Harlan was right: Nothing else in the NBA feels quite like Steph’s sui generis style of instant incineration. What’s nuts, though, is that he was also wrong, because we’ve seen this before.

Curry’s opening frame on Thursday—25 points on perfect shooting (4-for-4 inside the arc, 5-for-5 outside it, 2-for-2 from the free throw line)—was the eighth 25-point quarter of his career. Nobody else in the past 25 years has more than four. It was the 30th time he’s made at least five triples in a period, more than twice as many as any other player over the past quarter-century. What makes Steph magic exists in the moment; what makes him immortal is that those moments just keep happening, again and again and again.

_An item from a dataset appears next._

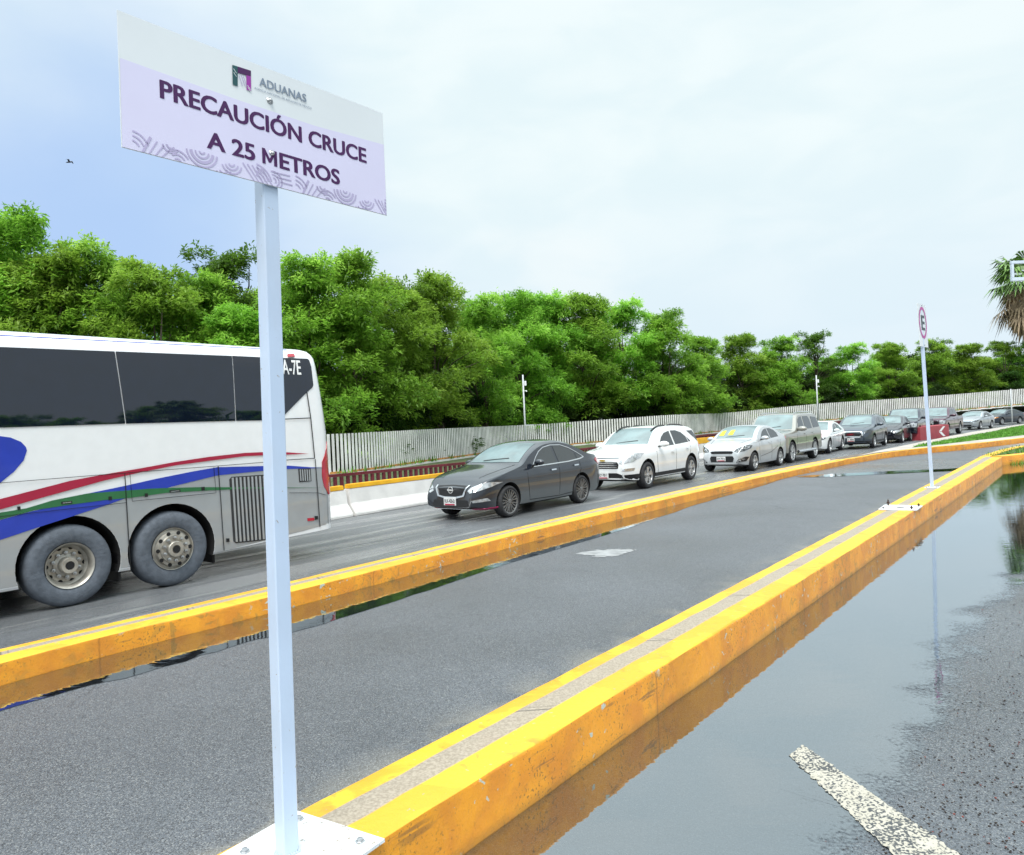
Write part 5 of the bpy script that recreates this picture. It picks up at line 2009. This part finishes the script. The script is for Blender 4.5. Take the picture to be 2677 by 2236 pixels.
def sedan_extra(root, c):
    fnf = c['fn']('front', .02)
    q = fnf(0, .615, 0)
    e = empty('emblem', q, 0, root)
    mb = MB()
    n = 24
    for a0, a1 in ((.055, .068),):
        vs = [(0.012 * s_, a1 * math.cos(6.2832 * k / n), a1 * math.sin(6.2832 * k / n)) for s_ in (0, 1) for k in range(n)] + [(0.012 * s_, a0 * math.cos(6.2832 * k / n), a0 * math.sin(6.2832 * k / n)) for s_ in (0, 1) for k in range(n)]
        fs = [(n + k, n + (k + 1) % n, 3 * n + (k + 1) % n, 3 * n + k) for k in range(n)] + [(k, (k + 1) % n, n + (k + 1) % n, n + k) for k in range(n)]
        mb.add(vs, fs)
    mb.box((.012, 0, 0), (.014, .17, .034), 0, 0, .003)
    mb.build('ring_and_bar', M['chrome'], e)
    c['seam']([(1.70, .975), (2.4, .985), (3.1, 1.00), (3.60, 1.035), (3.78, 1.07)], .024, 'side', 'window_trim', M['chrome'], .010)
    c['seam']([(1.76, 1.0), (1.95, 1.165), (2.12, 1.28), (2.32, 1.36), (2.62, 1.398), (3.0, 1.385), (3.30, 1.305), (3.55, 1.19), (3.78, 1.07)], .016, 'side', 'window_trim', M['chrome'], .010)
    for s_ in (1, -1):                              # light-coloured mirror strip
        pass


V_gr = [(-.40, .70), (-.30, .50), (-.14, .475), (.14, .475), (.30, .50), (.40, .70), (.0, .715)]
sed = sedan_spec(4.63, 1.76, 1.50, 2.70, .90, .325, WH_DARK, p1, lean=.75, noseline=.46,
    front=[(V_gr, M['black'], 'grille'), ([(-.52, .25), (.52, .25), (.46, .42), (-.46, .42)], M['black'], 'lower_grille')],
    fronttrim=[([(-.46, .705), (-.42, .705), (-.32, .515), (-.15, .485), (.15, .485), (.32, .515), (.42, .705), (.46, .705), (.36, .49), (.17, .452), (-.17, .452), (-.36, .49)], M['chrome'], 'grille_trim'),
               ([(-.60, .215), (.60, .215), (.60, .235), (-.60, .235)], M['chrome'], 'lip_strip')],
    frontpair=[([(.47, .60), (.54, .555), (.66, .59), (.80, .665), (.865, .74), (.80, .765), (.64, .715), (.52, .66)], M['lamp'], 'headlight'),
               ([(.58, .37), (.78, .39), (.76, .45), (.60, .42)], M['lamp'], 'fog_light'),
               ([(.35, .19), (.62, .205), (.80, .23), (.81, .255), (.60, .24), (.46, .245)], M['pink'], 'lip_accent')],
    tails=[([(4.22, .98), (4.30, .93), (4.52, .84), (4.56, .90), (4.54, 1.0), (4.40, 1.03)], M['tail'])],
    handlemat=M['chrome'], mirrormat=p1, plate=(-.0, .39, 'RLK-420-D', .33), extra=sedan_extra)
c1 = car('parked_sedan', 'dusty dark navy sedan with pink lip trim, first car behind the bus', 'car', sed)
c1.name = 'sedan'
CARW[c1.name] = 1.76
park(c1, 2.70, (1325, 1352), 1513.5)

# ---- white sport utility car
p2 = paint('white_car_paint', (.80, .81, .82), 0, .25)


def suv_extra(root, c):
    for sy in (1, -1):
        for a, b in ((1.9, 2.75), (2.95, 4.0)):
            pts = [c['fn']('top', .03)(s_, sy * .56, 0) for s_ in np.linspace(a, b, 6)]
            pts[0].z -= .02; pts[-1].z -= .02
            MB().tube(pts, .022, 6).build('roof_rail', M['black'], root)
    q = c['fn']('front', .02)(0, .82, 0)
    MB().box(q, (.012, .16, .035), 0, 0, .003).box(q, (.014, .07, .05), 0, 0, .003).build('emblem', M['gold'], root)
    for z in (.64, .69, .74):
        c['dec']('grille_bar', 'front', [(-.44, z - .008), (.44, z - .008), (.45, z + .008), (-.45, z + .008)], M['chrome'], .022, .012, .1)
    MB().box((c['nose'] - 1.9, 0, 1.40), (.03, .26, .06), 0, 0, .01).build('rear_view_mirror', M['black'], root)


suv = dict(L=4.77, W=1.84, H=1.68, wb=2.857, fo=.95, R=.365, wheel=WH_SUV, paint=p2, zb=.24, archgap=.075,
    prof=[(0, .80), (.08, .90), (.3, .99), (.8, 1.08), (1.15, 1.125), (1.32, 1.16), (1.68, 1.41), (2.0, 1.58), (2.4, 1.655), (3.0, 1.68), (3.7, 1.66), (4.2, 1.61), (4.38, 1.52), (4.60, 1.22), (4.73, 1.02), (4.77, .88)],
    belt=(1.03, 1.14), tumble=.78, mirror=(1.72, 1.17), bigmirror=1.25, noseline=.58, lean=.4,
    panes=[[(1.74, 1.10), (1.88, 1.25), (2.02, 1.37), (2.25, 1.48), (2.60, 1.53), (2.68, 1.12)], [(2.78, 1.125), (2.70, 1.535), (3.05, 1.53), (3.38, 1.46), (3.62, 1.33), (3.70, 1.16)], [(3.75, 1.165), (3.68, 1.31), (3.82, 1.22), (3.86, 1.18)],
           [(3.82, 1.50), (4.22, 1.50), (4.52, 1.20), (4.40, 1.18), (4.1, 1.33)]],
    screen=(1.39, 2.16, .70, .58),
    seams=[[(1.50, 1.0), (1.52, .7), (1.56, .36)], [(2.73, 1.10), (2.75, .7), (2.74, .36)], [(3.76, 1.14), (3.76, .9), (3.60, .66), (3.46, .45)]],
    handles=[(2.50, .94), (3.52, .99)],
    trim=[([(1.38, .30), (3.38, .30), (3.38, .40), (1.38, .40)], M['black'], 'sill')],
    front=[([(-.46, .60), (.46, .60), (.50, .70), (.46, .775), (-.46, .775), (-.50, .70)], M['black'], 'grille'), ([(-.47, .86), (.47, .86), (.47, .895), (-.47, .895)], M['black'], 'grille_slot'),
           ([(-.80, .25), (.80, .25), (.90, .44), (.60, .43), (.40, .48), (-.40, .48), (-.60, .43), (-.90, .44)], M['black'], 'lower_bumper')],
    fronttrim=[([(-.47, .84), (.47, .84), (.47, .858), (-.47, .858)], M['chrome'], 'grille_trim')],
    frontpair=[([(.50, .74), (.62, .72), (.80, .77), (.885, .88), (.90, .975), (.84, 1.0), (.72, .97), (.58, .87)], M['lamp'], 'headlight'), ([(.60, .52), (.80, .54), (.82, .61), (.66, .60)], M['chrome'], 'fog_light')],
    tails=[([(4.52, .98), (4.70, .86), (4.74, .95), (4.66, 1.12), (4.58, 1.16)], M['tail'])],
    handlemat=p2, plate=(-.0, .42, 'UZY-787-T', .34), extra=suv_extra)
c2 = car('suv', 'white sport utility car with black roof rails, right behind the navy sedan', 'car', suv)
CARW[c2.name] = 1.84
park(c2, 2.857, (1688, 1277), 1801)

# ---- silver small car with yellow cards behind the windscreen
p3 = paint('silver_car_paint', (.52, .54, .56), .35, .28)
M['ycard'] = mat('yellow_card', (.75, .62, .05), .6)
SZ = 1.52 / 1.52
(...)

Even as the 3-point-attempt rate continues to rise, fueled by an ever-growing legion of young players who came of age watching the Stephs and James Hardens of the world, Curry remains a special spectacle—the focal point of every fan, and every Warriors opponent, every second he’s on the floor. And nobody’s more conscious of that than he is. The best outcome for the Warriors offense is typically Curry shooting. (Revolutionary analysis, that.) The second-best often comes when he leverages all that attention to open doors for everyone else.

After a Clippers miss, Eric Bledsoe picks up Curry in transition, while Paul George backpedals into the lane to protect the rim. Steph processes that by the time he reaches half court, picks up the pace a bit, and cuts through the paint. Bledsoe sticks with Curry, because you don’t want to leave him alone for a millisecond; George steps up to cut Curry off, because you don’t want to leave him alone for a millisecond. The result: a wide-open corner 3 for Andrew Wiggins.

A couple of possessions later, Curry gets off the ball early, then moves to the left wing to set a screen for Jordan Poole; instead, Poole rejects it, cutting into the paint as Kevon Looney makes an entry pass to Draymond Green on the right block. As Curry turns his body to reset, Bledsoe guards him with a technique that would have chaperones at a Catholic high school dance interceding to insist on the creation of space for the Holy Ghost:

Check out the other Clippers as Green backs in on Marcus Morris Sr.: Ivica Zubac and Reggie Jackson staring at Steph, and George in the weakside corner, eyeballing Draymond. I’m guessing PG had more than an inkling of what was about to happen: Curry and Green, forever mind-melded, use Bledsoe’s physicality and the focus on trying to prevent a release to the arc for a quick catch-and-shoot to kick open the back door, with Draymond delivering a thread-the-needle feed for an easy layup.

Once the defense has to start worrying about the back door, too, even more avenues open. Jackson sinks back as Curry cuts from the corner to avoid giving him another clean release to the cup, so Steph changes direction and darts out to the wing for a Draymond feed. This is a five-alarm fire for the Clips; Jackson and Morris race to put it out, sprinting out with hands up to keep him from raising up. The five-alarm fire, though, quickly turns into floodwater against a dam (Steph Curry: mixing metaphors!), with the Clipper D springing a leak as new addition Nemanja Bjelica—who looks awfully comfortable in Golden State’s movement-heavy approach—slips behind Luke Kennard into a wide-open lane, where Curry hits him with an inch-perfect lob for a layup.

As maddening as pundits and Warriors fans can sometimes find Steve Kerr’s commitment to free-flowing, read-and-react offense—particularly when Golden State’s players don’t quite have the seasoning and savvy to make it sing—there’s a reason the coach favors it. It goes along with all the highlight-reel packages of Steph scorching overmatched defenders in isolation ...

… and with the audacious flick-of-the-wrist bombs—including a near-logo heartbreaker that George had apparently been asking for all night—that capped a 45-point night to deliver a 115-113 win.

It’s because, while they’re impossibly athletic and remarkably gifted, at the end of the day, NBA players are like you, me, and Kevin Harlan; they know that Stephen Curry moving around the court feels different, too. They’re only human. And they can’t take their eyes off of Steph, either.